Factor the fraction then $\rm\color{#c00}{twiddle}$ the top

$$\dfrac{-10}9\equiv \dfrac{\color{#c00}{-2}}9\ \dfrac{5}1\equiv\dfrac{\color{#c00}{-45}}9\ \dfrac{5}1\equiv -5\cdot 5\equiv 18$$

Gauss's algorithm

$$\dfrac{-10}9\equiv \dfrac{-50}{45}\equiv\dfrac{-50}2\equiv -25\equiv 18$$

Extended Euclidean algorithm in forward equational form, then its associated fractional form

$$ \begin{array}{rr} \bmod 43\!:\ \ \ \ \ \ \ \ [\![1]\!] &43\, x\,\equiv\ \ 0\ \\ [\![2]\!] &\ \color{#c00}{9\,x\, \equiv -10}\!\!\!\\ [\![1]\!]-5\,[\![2]\!] \rightarrow [\![3]\!] & \color{#0a0}{-2\,x\, \equiv\ \ 7}\ \\ [\![2]\!]+\color{orange}4\,[\![3]\!] \rightarrow [\![4]\!] & \color{#90f}{1\,x\, \equiv 18}\ \end{array}\qquad\qquad\ $$

$$x\,\equiv\, \dfrac{0}{43}\ \overset{\large\frown}\equiv \underbrace{\color{#c00}{\dfrac{-10}{9}}\ \overset{\large\frown}\equiv \ \color{#0a0}{\dfrac{7}{-2}}\ \overset{\large\frown}\equiv\ \color{#90f}{\dfrac{18}{1}}} _{\!\!\!\Large \begin{align}\color{#c00}{-10}\ \ + \ \ &\!\color{orange}4\,(\color{#0a0}{\ \, 7\ \, }) \ \ \equiv \ \ \color{#90f}{18}\\ \color{#c00}{9}\ \ +\ \ &\!\color{orange}4\,(\color{#0a0}{-2} ) \ \ \equiv\ \ \ \color{#90f}{1}\end{align}}\quad $$

Fractional extension of the binary extended Euclidean algorithm, which uses only cancellation of $2$ and mediant subtraction $\ \frac{a}b\ominus \frac{c}d := \frac{a-c}{b-d}\pmod{\!43}$

$$\begin{align} &\dfrac{43}{43}\bmod \dfrac{33}9 \equiv \dfrac{15}8\ \left[\:\! {\rm by}\,\ \dfrac{43}{43}\ominus\dfrac{33}9 \equiv \dfrac{10}{34}\equiv \dfrac{5}{17};\ \ \dfrac{5}{17}\ominus \dfrac{33}9 \equiv\dfrac{15}8\right]\\[.6em] &\dfrac{33}9 \bmod \dfrac{15}8 \equiv\color{#90f}{\dfrac{18}1}\ \left[\:\! {\rm by}\,\ \dfrac{33}9\ominus \dfrac{15}8\equiv \dfrac{18}1\right] \end{align}$$

There is an analogous fractional "reverse" Euclidean algorithm for computing modular inverses and fractions for polynomials $\,f(x)\,$ over a field, using only cancellation of $x$ and (scaled) mediant addition / subtraction $\,\frac{f}g\:\!\oplus\:\! c\!\cdot \!\frac{f'}{g'} := \frac{f+cf'}{g+c\:\!g'},\,$ e.g. see Joe Silverman's note and this question on such, where the modulus is $\,x^n-1\,$ so cancellation of $x = $ multiplication by $x^{-1}\equiv x^{n-1}\,$ is a trivial cyclic shift (analogous to the fact here that cancelling $2$ is trivial: if the numerator is odd then add or subtract the odd modulus to to get an even rep, then cancel $2$ from the even numerator and denominator, as explained here). Note: JS's presentation does not use the above fractional or reverse / localized Euclidean viewpoint but instead uses essentially elementary row operations as in standard algorithms for computing Hermite / Smith normal forms.
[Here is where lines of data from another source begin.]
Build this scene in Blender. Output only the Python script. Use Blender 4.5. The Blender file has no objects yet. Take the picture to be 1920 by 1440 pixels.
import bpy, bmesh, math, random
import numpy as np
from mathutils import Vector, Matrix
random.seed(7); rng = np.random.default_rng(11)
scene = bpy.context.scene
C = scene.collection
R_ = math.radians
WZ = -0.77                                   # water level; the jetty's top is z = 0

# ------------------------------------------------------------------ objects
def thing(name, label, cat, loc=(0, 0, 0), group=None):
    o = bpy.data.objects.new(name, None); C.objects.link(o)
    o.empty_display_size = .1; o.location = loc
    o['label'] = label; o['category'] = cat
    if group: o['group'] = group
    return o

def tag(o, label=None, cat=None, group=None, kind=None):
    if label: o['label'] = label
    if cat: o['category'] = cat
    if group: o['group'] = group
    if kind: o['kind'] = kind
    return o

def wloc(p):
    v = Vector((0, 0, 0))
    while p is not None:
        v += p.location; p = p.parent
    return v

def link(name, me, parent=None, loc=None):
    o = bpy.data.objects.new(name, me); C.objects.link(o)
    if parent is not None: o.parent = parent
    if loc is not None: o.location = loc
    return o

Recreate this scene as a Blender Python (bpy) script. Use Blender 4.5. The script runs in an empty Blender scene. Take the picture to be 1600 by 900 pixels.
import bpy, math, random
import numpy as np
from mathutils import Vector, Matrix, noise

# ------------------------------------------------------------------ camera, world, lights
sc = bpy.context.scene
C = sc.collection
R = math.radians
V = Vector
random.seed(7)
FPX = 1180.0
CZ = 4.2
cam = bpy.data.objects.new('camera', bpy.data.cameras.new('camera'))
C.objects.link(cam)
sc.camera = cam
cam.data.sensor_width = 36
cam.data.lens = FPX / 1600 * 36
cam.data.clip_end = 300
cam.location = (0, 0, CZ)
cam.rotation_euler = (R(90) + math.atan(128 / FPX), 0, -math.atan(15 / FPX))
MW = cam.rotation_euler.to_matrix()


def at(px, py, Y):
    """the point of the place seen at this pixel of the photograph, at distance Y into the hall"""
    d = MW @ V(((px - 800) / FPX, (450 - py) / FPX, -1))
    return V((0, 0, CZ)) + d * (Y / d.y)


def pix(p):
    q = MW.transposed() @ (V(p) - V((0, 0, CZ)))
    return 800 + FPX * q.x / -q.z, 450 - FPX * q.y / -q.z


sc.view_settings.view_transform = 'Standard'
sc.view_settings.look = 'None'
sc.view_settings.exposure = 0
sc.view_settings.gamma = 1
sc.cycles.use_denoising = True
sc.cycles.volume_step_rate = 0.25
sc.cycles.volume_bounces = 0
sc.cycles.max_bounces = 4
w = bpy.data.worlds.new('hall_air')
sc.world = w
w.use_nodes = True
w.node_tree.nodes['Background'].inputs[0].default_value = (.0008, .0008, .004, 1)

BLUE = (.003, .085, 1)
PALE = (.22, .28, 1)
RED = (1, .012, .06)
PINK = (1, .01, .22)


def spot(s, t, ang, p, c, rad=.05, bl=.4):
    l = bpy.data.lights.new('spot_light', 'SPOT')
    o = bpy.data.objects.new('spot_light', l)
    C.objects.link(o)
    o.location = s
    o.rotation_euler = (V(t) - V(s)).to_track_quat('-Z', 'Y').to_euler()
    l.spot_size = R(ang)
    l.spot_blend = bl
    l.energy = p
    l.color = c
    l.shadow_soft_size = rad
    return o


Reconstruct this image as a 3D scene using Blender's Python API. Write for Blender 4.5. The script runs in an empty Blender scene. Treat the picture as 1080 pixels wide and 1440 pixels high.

We can also use Newton's method (Hensel lifting) to lift inverses to higher powers, e.g. see here.

See here for general theory and algorithms to solve a linear congruence $\,ax\equiv b\pmod{\! n}$

Beware $\ $ Modular fraction arithmetic is well-defined only for fractions with denominator coprime to the modulus. See here for further discussion.